Nun gut. Fachbegriffe im Bereich von Kultur sind mir nicht mehr fremd. Mein Verhalten und mit welchen Strategien ich meinen Alltag bewältige, kann ich formulieren und erklären. Mir ist bekannt zu welchen Kommunikationsstilen ich tendiere und das die Sicht z. B. auf die Zahl 6 in einer anderen Kultur auch als 9 gesehen werden kann. Hierbei geht es darum wie ich mein Leben gestalte und wahrnehme. Ich erkenne an, dass es andere Sitten, Gebräuche und Traditionen gibt. Dennoch gibt es Wahrheiten in der Welt, die stehen fest und können entgegen unserer Überzeugung sein.
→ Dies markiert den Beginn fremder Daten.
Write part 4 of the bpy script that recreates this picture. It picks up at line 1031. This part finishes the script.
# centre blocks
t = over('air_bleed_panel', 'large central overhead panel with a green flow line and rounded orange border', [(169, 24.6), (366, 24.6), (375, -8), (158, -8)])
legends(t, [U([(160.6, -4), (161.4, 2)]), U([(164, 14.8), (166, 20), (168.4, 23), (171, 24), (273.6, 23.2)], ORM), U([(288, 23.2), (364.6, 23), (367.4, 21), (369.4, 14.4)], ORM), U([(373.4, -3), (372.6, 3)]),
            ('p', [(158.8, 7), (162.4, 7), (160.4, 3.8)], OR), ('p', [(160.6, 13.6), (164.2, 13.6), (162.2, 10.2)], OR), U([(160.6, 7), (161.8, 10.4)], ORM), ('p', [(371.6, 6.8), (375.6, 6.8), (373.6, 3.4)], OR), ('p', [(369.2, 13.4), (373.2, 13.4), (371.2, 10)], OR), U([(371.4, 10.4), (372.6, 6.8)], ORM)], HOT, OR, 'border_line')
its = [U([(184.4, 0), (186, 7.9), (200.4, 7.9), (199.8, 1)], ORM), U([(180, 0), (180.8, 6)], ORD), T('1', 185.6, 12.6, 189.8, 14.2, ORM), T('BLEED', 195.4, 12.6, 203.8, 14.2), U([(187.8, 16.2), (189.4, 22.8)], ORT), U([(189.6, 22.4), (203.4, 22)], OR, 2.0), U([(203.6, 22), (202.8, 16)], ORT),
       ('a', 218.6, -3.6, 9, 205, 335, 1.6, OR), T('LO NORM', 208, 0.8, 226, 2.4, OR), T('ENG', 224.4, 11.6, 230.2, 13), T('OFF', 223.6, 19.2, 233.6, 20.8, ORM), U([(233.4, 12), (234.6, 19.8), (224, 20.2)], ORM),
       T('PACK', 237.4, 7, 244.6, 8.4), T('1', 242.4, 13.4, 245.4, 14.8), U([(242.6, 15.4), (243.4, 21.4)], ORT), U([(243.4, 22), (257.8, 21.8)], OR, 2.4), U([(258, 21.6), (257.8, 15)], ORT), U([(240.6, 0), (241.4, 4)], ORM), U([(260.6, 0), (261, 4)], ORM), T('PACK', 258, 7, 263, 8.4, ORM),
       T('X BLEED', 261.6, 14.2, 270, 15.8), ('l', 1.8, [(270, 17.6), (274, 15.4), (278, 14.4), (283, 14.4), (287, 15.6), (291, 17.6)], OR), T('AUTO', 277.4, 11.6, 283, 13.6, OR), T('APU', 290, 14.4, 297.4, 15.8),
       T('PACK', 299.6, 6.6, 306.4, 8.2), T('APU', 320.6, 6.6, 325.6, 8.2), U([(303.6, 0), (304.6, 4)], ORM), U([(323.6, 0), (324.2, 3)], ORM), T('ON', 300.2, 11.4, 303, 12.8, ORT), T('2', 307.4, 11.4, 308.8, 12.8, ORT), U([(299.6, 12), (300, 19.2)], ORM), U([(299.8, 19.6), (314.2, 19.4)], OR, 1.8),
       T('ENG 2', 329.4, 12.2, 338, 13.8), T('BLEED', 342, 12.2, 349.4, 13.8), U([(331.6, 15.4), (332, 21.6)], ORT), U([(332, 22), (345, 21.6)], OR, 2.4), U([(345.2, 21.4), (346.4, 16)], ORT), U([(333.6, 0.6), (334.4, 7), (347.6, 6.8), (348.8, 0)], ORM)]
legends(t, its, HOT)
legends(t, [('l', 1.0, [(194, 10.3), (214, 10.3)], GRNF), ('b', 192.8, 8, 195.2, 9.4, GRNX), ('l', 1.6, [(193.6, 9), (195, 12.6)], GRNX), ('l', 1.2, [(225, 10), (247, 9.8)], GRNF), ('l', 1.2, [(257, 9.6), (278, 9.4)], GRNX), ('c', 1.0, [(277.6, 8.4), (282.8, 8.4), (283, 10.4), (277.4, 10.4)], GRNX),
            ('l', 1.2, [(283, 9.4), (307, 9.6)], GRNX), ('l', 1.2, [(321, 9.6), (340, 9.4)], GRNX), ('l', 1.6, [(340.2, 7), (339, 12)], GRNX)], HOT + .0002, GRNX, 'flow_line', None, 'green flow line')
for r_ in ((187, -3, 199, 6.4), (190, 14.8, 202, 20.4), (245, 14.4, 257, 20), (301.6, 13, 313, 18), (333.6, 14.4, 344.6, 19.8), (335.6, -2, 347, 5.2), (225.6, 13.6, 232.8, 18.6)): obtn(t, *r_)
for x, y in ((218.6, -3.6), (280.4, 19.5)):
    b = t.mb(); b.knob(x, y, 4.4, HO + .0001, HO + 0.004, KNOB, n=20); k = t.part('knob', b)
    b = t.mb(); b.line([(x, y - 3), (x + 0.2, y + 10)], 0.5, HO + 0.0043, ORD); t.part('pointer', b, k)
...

Kulturschock und Heimatsuche
Nach etwa 10 Monaten Aufenthalt in Kasachstan während meines Studiums an der KIMEP in Almaty erlebe ich aktuell einen Kulturschock. Die Unterschiede zwischen mir und dem Gastland sind momentan so präsent und wiegen schwer in mir. In einem anderen Artikel sprach ich davon, dass ich glaube, dass Heimat mitgegeben wird und das man sich für Heimat entscheiden kann. Wie auch immer das jeder für sich formuliert. Ich bin immer noch überzeugt davon. Stelle aber gerade fest, sich Heimat auszusuchen und sich dazugehörig zu fühlen ist anstrengend. Es erfordert viel Ausdauer und Kraft. Ohne Kontakt zu Einheimischen und ohne deren Bestätigung, dass ich dazugehöre, ist es fast unmöglich ein Teil zu werden, von dem was man Heimat nennen möchte. Ich brauche ein Gegenüber, das zu mir Ja sagt. So wie ich bin und funktioniere: „Du gehörst zu uns, auch wenn du anders bist.“
Kulturschock: ja. Aufgeben: nein. Jetzt erst recht. Diese Phase wird vorüber gehen und ich werde auch hier wieder ankommen und Teil sein. Das weiß ich. Darauf warte ich. Vielleicht ist es wirklich so, dass ich mich anpasse und etwas von einem Teil meiner Mix-Kultur verliere, damit Platz für Neues wird. Das tut momentan weh. Es ist anstrengend und es zermürbt. Meine Aufregung wächst, denn ich spüre, dass meine Identität von neuen Geschichten und Erfahrungen gefärbt wird. Ich bin sicher: ich werde klarer sehen und der Verlust wird gering sein. Der Gewinn zu neuen Horizonten umso größer. Ständige Veränderungen gehören dazu und mit einem Ziel für die Zukunft überlebe ich auch diese aufwühlende und ungewisse Phase. Ich selbst bin verantwortlich für mein Leben und ich habe gelernt, dass meine Identität aus der Assoziierung mit etwas Wichtigerem und Größeren entsteht, als nur mir selbst. Es ist das Gefühl der Zugehörigkeit, durch das ein gesunder Selbstwert entsteht.
Zu diesem Kultur-Alltag in Kasachstan gehört die ständige Balance zwischen Selbstanbetung und Selbstzerstörung dazu. Und der Schock: „ich bin anders als die Menschen hier in Kasachstan“, wird sich zu einem Schatz verwandeln.